■ PROBLEM REQUIREMENTS
Repeat the listing that follows, character for character, minus the pictures.

■ PROVIDED DATA
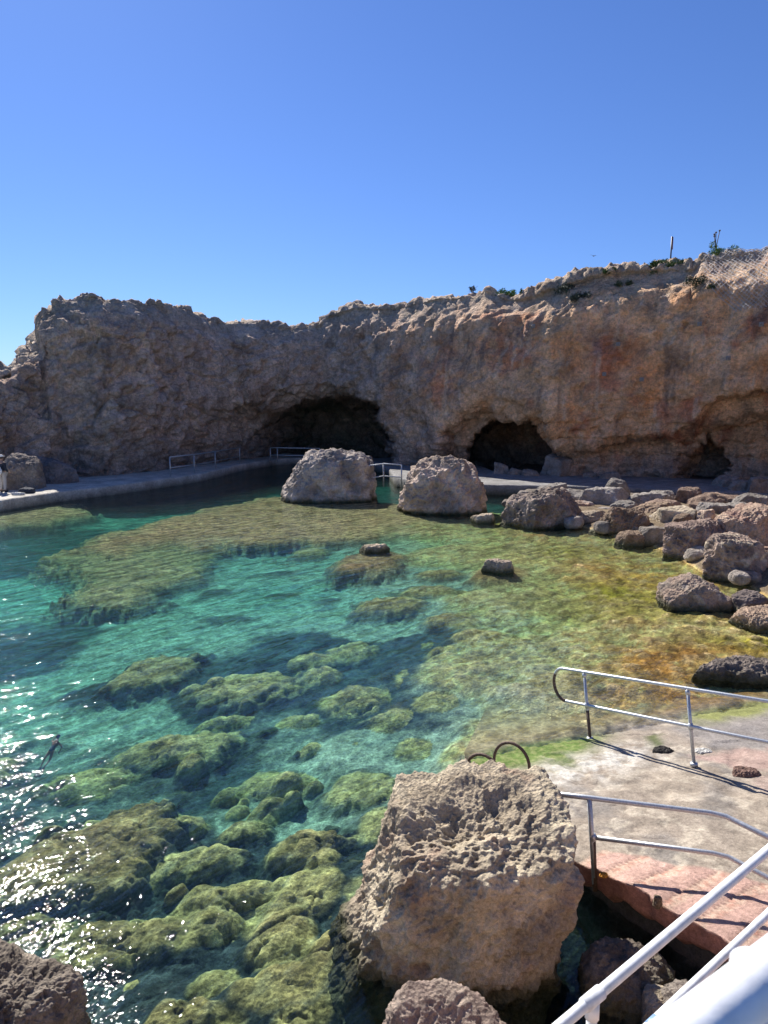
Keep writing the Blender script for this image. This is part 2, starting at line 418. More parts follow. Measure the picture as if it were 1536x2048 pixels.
CP=[ # px,py,depth,sand
(0,2040,1.3,.1),(300,1930,1.3,.15),(600,1940,1.1,.2),(650,1780,1.1,.4),(100,1620,1.9,.45),(300,1560,2.0,.5),(560,1600,1.9,.85),(780,1500,1.3,.85),(905,1420,.8,.6),
(650,1310,1.9,.0),(850,1290,1.3,.2),(430,1400,2.0,0),(250,1390,1.9,.1),(830,1440,1.1,.3),(690,1460,1.7,.25),(600,1480,1.7,.6),(450,1580,2.1,.35),(420,1760,1.7,.3),(230,1800,1.7,0.1),(560,1760,1.9,.25),
(400,1225,1.9,1),(560,1200,2.0,1),(650,1140,1.5,1),(500,1120,1.5,.95),(700,1230,1.7,1),(420,1160,1.6,.9),(250,1290,1.9,.8),(350,1260,1.9,1),(760,1260,1.4,.8),(850,1170,.9,.8),
(100,1380,2.2,1),(20,1440,2.3,1),(150,1460,2.2,.9),(60,1520,2.1,.5),(300,1440,2.1,.8),(30,1330,2.3,.2),(100,1300,2.3,.35),(0,1200,2.3,.8),(60,1100,2.2,.4),(0,1120,2.6,0),(180,1050,1.6,.6),(100,1075,1.8,.3),
(300,1000,1.9,.2),(500,960,1.9,.1),(700,980,1.5,.1),(780,1000,1.0,.1),
(900,1060,.30,.45),(900,1100,.32,.5),(1000,1200,.38,.6),(950,1250,.6,.6),(1020,1300,.42,.6),(1100,1100,.22,.4),(1200,1150,.2,.35),(1300,1200,.18,.4),(1200,1300,.28,.6),(1350,1300,.15,.4),(1100,1380,.26,.8),(1000,1440,.32,.9),(960,1500,.38,.8),(1450,1250,.1,.2),(1250,1350,.2,.4),(1100,1060,.2,.4),(800,1100,.75,.8),(980,1350,.42,.7),(1150,1430,.22,.5),
(-400,1300,2.6,.8),(-400,1800,2.4,.4),(-300,1050,2.6,.4),(2000,1300,.1,.3),(900,2040,1.2,.1),(1150,1950,1.0,0),(1050,1160,.4,.7)]
cp=np.array([list(atz(a,b,-(c*.6 if c<.5 else .3+(c-.5)*.25))[:2])+[c,s] for a,b,c,s in CP])
def idw(px_,py_):
    W=0;A=0;B=0
    for X0,Y0,c,s in cp:
        r2=((px_-X0)**2+(py_-Y0)**2)/(Y0**2*.02+.3); w=1/(r2+.04)**2.4; W=W+w; A=A+w*c; B=B+w*s
    return A/W,B/W
P2=np.stack([x,y,np.zeros_like(x)],1)
wx=fbm(P2*.5,3,60); wy=fbm(P2*.5+40,3,61)
dep,sand=idw(x+wx*.8,y+wy*.8)
h=-np.where(dep<.5,dep*.6,.3+(dep-.5)*.25)
nf1=fbm(P2*1.3,4,62); nf2=fbm(P2*4.5,3,63); nf3=fbm(P2*12,3,64)
base_h=h.copy()
cover=np.zeros_like(h)   # how much a vertex belongs to a weed-covered rock
brown=np.zeros_like(h)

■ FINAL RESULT
Keep writing the Blender script for this image. This is part 2, starting at line 418. More parts follow. Measure the picture as if it were 1536x2048 pixels.
CP=[ # px,py,depth,sand
(0,2040,1.3,.1),(300,1930,1.3,.15),(600,1940,1.1,.2),(650,1780,1.1,.4),(100,1620,1.9,.45),(300,1560,2.0,.5),(560,1600,1.9,.85),(780,1500,1.3,.85),(905,1420,.8,.6),
(650,1310,1.9,.0),(850,1290,1.3,.2),(430,1400,2.0,0),(250,1390,1.9,.1),(830,1440,1.1,.3),(690,1460,1.7,.25),(600,1480,1.7,.6),(450,1580,2.1,.35),(420,1760,1.7,.3),(230,1800,1.7,0.1),(560,1760,1.9,.25),
(400,1225,1.9,1),(560,1200,2.0,1),(650,1140,1.5,1),(500,1120,1.5,.95),(700,1230,1.7,1),(420,1160,1.6,.9),(250,1290,1.9,.8),(350,1260,1.9,1),(760,1260,1.4,.8),(850,1170,.9,.8),
(100,1380,2.2,1),(20,1440,2.3,1),(150,1460,2.2,.9),(60,1520,2.1,.5),(300,1440,2.1,.8),(30,1330,2.3,.2),(100,1300,2.3,.35),(0,1200,2.3,.8),(60,1100,2.2,.4),(0,1120,2.6,0),(180,1050,1.6,.6),(100,1075,1.8,.3),
(300,1000,1.9,.2),(500,960,1.9,.1),(700,980,1.5,.1),(780,1000,1.0,.1),
(900,1060,.30,.45),(900,1100,.32,.5),(1000,1200,.38,.6),(950,1250,.6,.6),(1020,1300,.42,.6),(1100,1100,.22,.4),(1200,1150,.2,.35),(1300,1200,.18,.4),(1200,1300,.28,.6),(1350,1300,.15,.4),(1100,1380,.26,.8),(1000,1440,.32,.9),(960,1500,.38,.8),(1450,1250,.1,.2),(1250,1350,.2,.4),(1100,1060,.2,.4),(800,1100,.75,.8),(980,1350,.42,.7),(1150,1430,.22,.5),
(-400,1300,2.6,.8),(-400,1800,2.4,.4),(-300,1050,2.6,.4),(2000,1300,.1,.3),(900,2040,1.2,.1),(1150,1950,1.0,0),(1050,1160,.4,.7)]
cp=np.array([list(atz(a,b,-(c*.6 if c<.5 else .3+(c-.5)*.25))[:2])+[c,s] for a,b,c,s in CP])
def idw(px_,py_):
    W=0;A=0;B=0
    for X0,Y0,c,s in cp:
        r2=((px_-X0)**2+(py_-Y0)**2)/(Y0**2*.02+.3); w=1/(r2+.04)**2.4; W=W+w; A=A+w*c; B=B+w*s
    return A/W,B/W
P2=np.stack([x,y,np.zeros_like(x)],1)
wx=fbm(P2*.5,3,60); wy=fbm(P2*.5+40,3,61)
dep,sand=idw(x+wx*.8,y+wy*.8)
h=-np.where(dep<.5,dep*.6,.3+(dep-.5)*.25)
nf1=fbm(P2*1.3,4,62); nf2=fbm(P2*4.5,3,63); nf3=fbm(P2*12,3,64)
base_h=h.copy()
cover=np.zeros_like(h)   # how much a vertex belongs to a weed-covered rock
brown=np.zeros_like(h)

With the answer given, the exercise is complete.